Issues involved: Interpretation of exemption Notifications u/s 2/95-C.E. and 13/98-C.E. for 100% EOU Scheme; Whether benefit of both Notifications can be availed simultaneously.

In the judgment, the Appellate Tribunal CESTAT, Bangalore considered Revenue appeals arising from OIA No. 8 & 9/2004-C.E. The Commissioner upheld the assessee's eligibility to avail the benefit of exemption Notification Nos. 02/95-C.E. and 13/98-C.E. simultaneously, as there was no specific bar in the Notifications. The assessees, operating under 100% EOU Scheme, were clearing fresh mushrooms to DTA after obtaining permission from the Development Commissioner, VEPZ. The Commissioner noted that finished goods were produced from raw materials in India to avail benefits under both Notifications. The Tribunal referred to previous rulings and Apex Court judgments to support the contention that two exemptions can be availed if not categorically barred. It was also noted that Rule 173Q is not applicable to 100% EOU for penalty imposition.

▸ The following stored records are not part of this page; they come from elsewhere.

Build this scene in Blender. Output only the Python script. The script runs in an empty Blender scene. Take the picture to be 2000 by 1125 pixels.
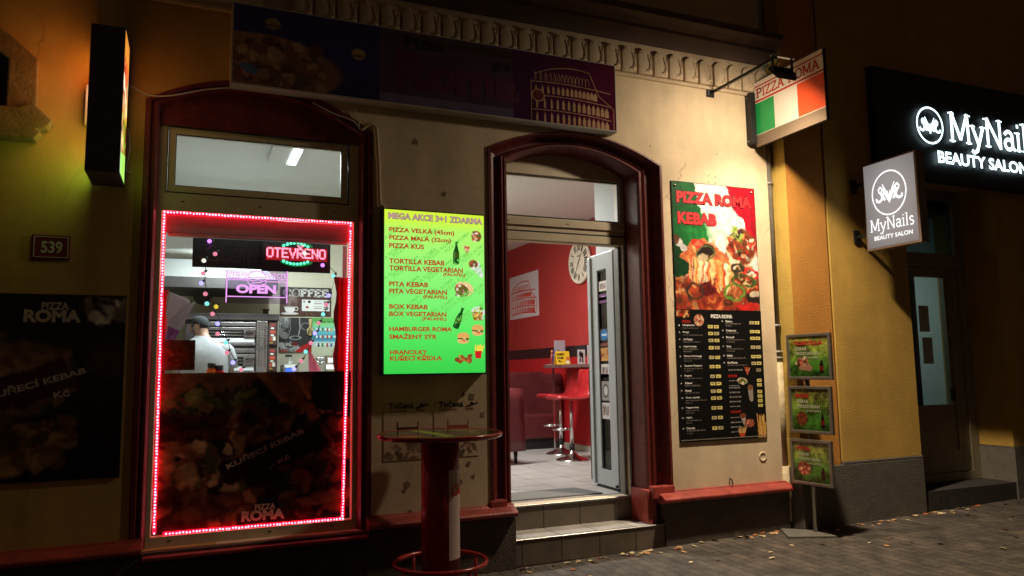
import bpy, bmesh, math, random
import numpy as np
from mathutils import Vector, Matrix
from mathutils.geometry import tessellate_polygon
random.seed(7)
S = bpy.context.scene
COL = S.collection
# ---------------------------------------------------------------- camera
CAM = Vector((0.0, -5.806, 1.57))
RX, DN, FW = Vector((0.9201, -0.3914, -0.0151)), Vector((0.0293, 0.1075, -0.9938)), Vector((0.3906, 0.9140, 0.1104))
cd = bpy.data.cameras.new('camera'); cam = bpy.data.objects.new('camera', cd); COL.objects.link(cam)
cd.sensor_width = 36.0; cd.lens = 26.416; cd.clip_end = 500; cd.clip_start = 0.05
cam.matrix_world = Matrix(((RX.x, -DN.x, -FW.x, CAM.x), (RX.y, -DN.y, -FW.y, CAM.y), (RX.z, -DN.z, -FW.z, CAM.z), (0, 0, 0, 1)))
S.camera = cam
# ---------------------------------------------------------------- world (night) and exposure
w = bpy.data.worlds.new('World'); S.world = w; w.use_nodes = True
bg = w.node_tree.nodes['Background']; bg.inputs[0].default_value = (1.0, 0.58, 0.30, 1); bg.inputs[1].default_value = 0.028
S.view_settings.view_transform = 'Standard'; S.view_settings.look = 'None'; S.view_settings.gamma = 1
S.view_settings.exposure = 0.0
S.cycles.use_denoising = True
S.cycles.max_bounces = 8; S.cycles.sample_clamp_indirect = 4.0
# lamps: the floodlight on the wall arm, the tubes of the kitchen, the dining room and the salon
def lamp(name, kind, loc, target, power, color, **kw):
    l = bpy.data.lights.new(name, kind); l.energy = power; l.color = color
    for k, v in kw.items(): setattr(l, k, v)
    o = bpy.data.objects.new(name, l); COL.objects.link(o); o.location = loc
    d = Vector(target) - Vector(loc); o.rotation_euler = d.to_track_quat('-Z', 'Y').to_euler()
    return o
FLOOD = Vector((4.70, -0.87, 4.09))
WARM = (1.0, 0.825, 0.61)
fl1 = lamp('flood_lamp', 'AREA', FLOOD, FLOOD + Vector((0.0, 0.66, -0.75)), 19, WARM, shape='RECTANGLE', size=0.20, size_y=0.12)
fl2 = lamp('flood_beam', 'SPOT', FLOOD + Vector((0, 0, -0.01)), FLOOD + Vector((0.22, 0.20, -1.0)), 185, WARM, spot_size=math.radians(114), spot_blend=1.0, shadow_soft_size=0.06)
for l_ in (fl1, fl2):                                   # linear falloff evens out the floodlight's brightness over the wall
    l_.data.use_nodes = True; nt_ = l_.data.node_tree; e_ = nt_.nodes['Emission']; f_ = nt_.nodes.new('ShaderNodeLightFalloff'); f_.inputs[0].default_value = 1.0; nt_.links.new(f_.outputs['Linear'], e_.inputs['Strength'])
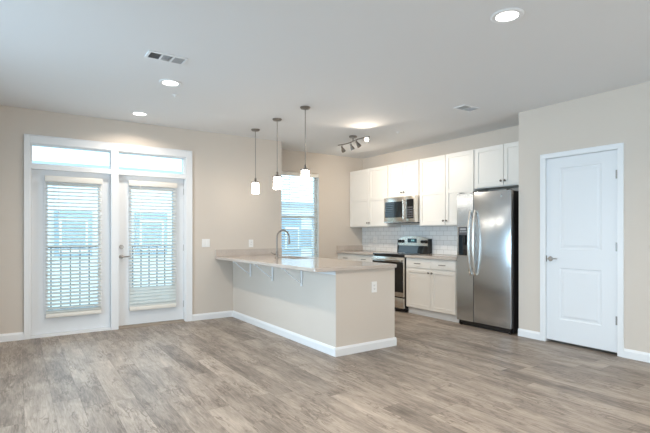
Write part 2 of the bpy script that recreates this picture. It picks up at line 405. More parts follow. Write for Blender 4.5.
def glazed_door(n, x0, x1, gx0, gx1, gz0, gz1, handle):
    t = thing('door_%d' % n, ((x0+x1)/2, SY+.022, 0.012), kind='structure')
    s_ = MB(); y0, y1 = SY, SY+.044
    s_.box(x0, gx0, y0, y1, .03, 2.03).box(gx1, x1, y0, y1, .03, 2.03).box(gx0, gx1, y0, y1, .03, gz0).box(gx0, gx1, y0, y1, gz1, 2.03)
    s_.build('slab', m_door, t, smooth=False)
    f = MB(); g = .03
    for yy in ((y0-.012, y0+.001), (y1-.001, y1+.012)):
        f.box(gx0-g, gx0+.012, *yy, gz0-g, gz1+g, bev=.004, seg=1).box(gx1-.012, gx1+g, *yy, gz0-g, gz1+g, bev=.004, seg=1)
        f.box(gx0, gx1, *yy, gz0-g, gz0+.012, bev=.004, seg=1).box(gx0, gx1, *yy, gz1-.012, gz1+g, bev=.004, seg=1)
    f.build('glazing_frame', m_trim, t)
    MB().box(gx0, gx1, SY+.018, SY+.026, gz0, gz1).build('pane', m_glass, t)
    if handle:
        h = MB().cyl((1.128, SY-.012, .945), (1.128, SY, .945), .028, bev=.003).cyl((1.128, SY-.05, .945), (1.128, SY-.01, .945), .011)
        h.tube([(1.126, SY-.05, .945), (1.15, SY-.052, .946), (1.20, SY-.05, .948), (1.236, SY-.046, .947)], [.012, .010, .0085, .007])
        tag(h.build('lever_handle', m_nickel, t), 'brushed nickel lever')
        tag(MB().cyl((1.128, SY-.02, 1.077), (1.128, SY, 1.077), .028, bev=.004).cyl((1.128, SY-.028, 1.077), (1.128, SY-.018, 1.077), .014, bev=.002).build('deadbolt', m_nickel, t), 'round nickel deadbolt')
        for z in (.25, 1.05, 1.85):
            MB().cyl((x1+.004, SY-.004, z-.045), (x1+.004, SY-.004, z+.045), .006, seg=12).build('hinge', m_nickel, t)
    return t
glazed_door(1, .130, .994, .285, .865, .30, 1.86, False)
glazed_door(2, 1.086, 1.952, 1.245, 1.815, .30, 1.86, True)
struct('trim_2', MB().box(.128, .994, YL-.004, YL+.15, 0, .028), m_trim)
struct('trim_3', MB().box(1.084, 1.954, YL-.016, YL+.15, 0, .012).box(1.084, 1.954, YL+.03, YL+.12, .012, .026), m_thresh)

# ---- closet door
b = MB(); cw = .058
for y0, y1, z0, z1 in ((CY0-.04, CY0+.012, 0, CZ-.009), (CY1-.012, CY1+.044, 0, CZ-.009), (CY0-.04, CY1+.044, CZ-.009, CZ+.038)):
    b.box(XR-.016, XR, y0, y1, z0, z1, bev=.003, seg=1)
b.box(XR-.02, XR, CY0-.046, CY0-.034, 0, CZ+.032).box(XR-.02, XR, CY1+.038, CY1+.05, 0, CZ+.032).box(XR-.02, XR, CY0-.046, CY1+.05, CZ+.032, CZ+.044)
b.box(XR, XR+.115, CY0, CY0+.012, 0, CZ).box(XR, XR+.115, CY1-.012, CY1, 0, CZ).box(XR, XR+.115, CY0, CY1, CZ-.012, CZ)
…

The Revenue contended that the Commissioner's order granting benefits under both Notifications was not justified, as the Notifications were mutually exclusive. However, after hearing arguments, the Tribunal observed that there was no provision barring the benefit of both Notifications. Rulings from the Tribunal and Supreme Court were cited to support the decision. The Tribunal referenced the Hindustan Lever Ltd. case, which held that when two exemption Notifications are issued separately, there is no bar to availing benefits from both. Consequently, the Tribunal found the Commissioner's order to be justified and legal, rejecting the appeals as the contentions raised were deemed academic and unsustainable.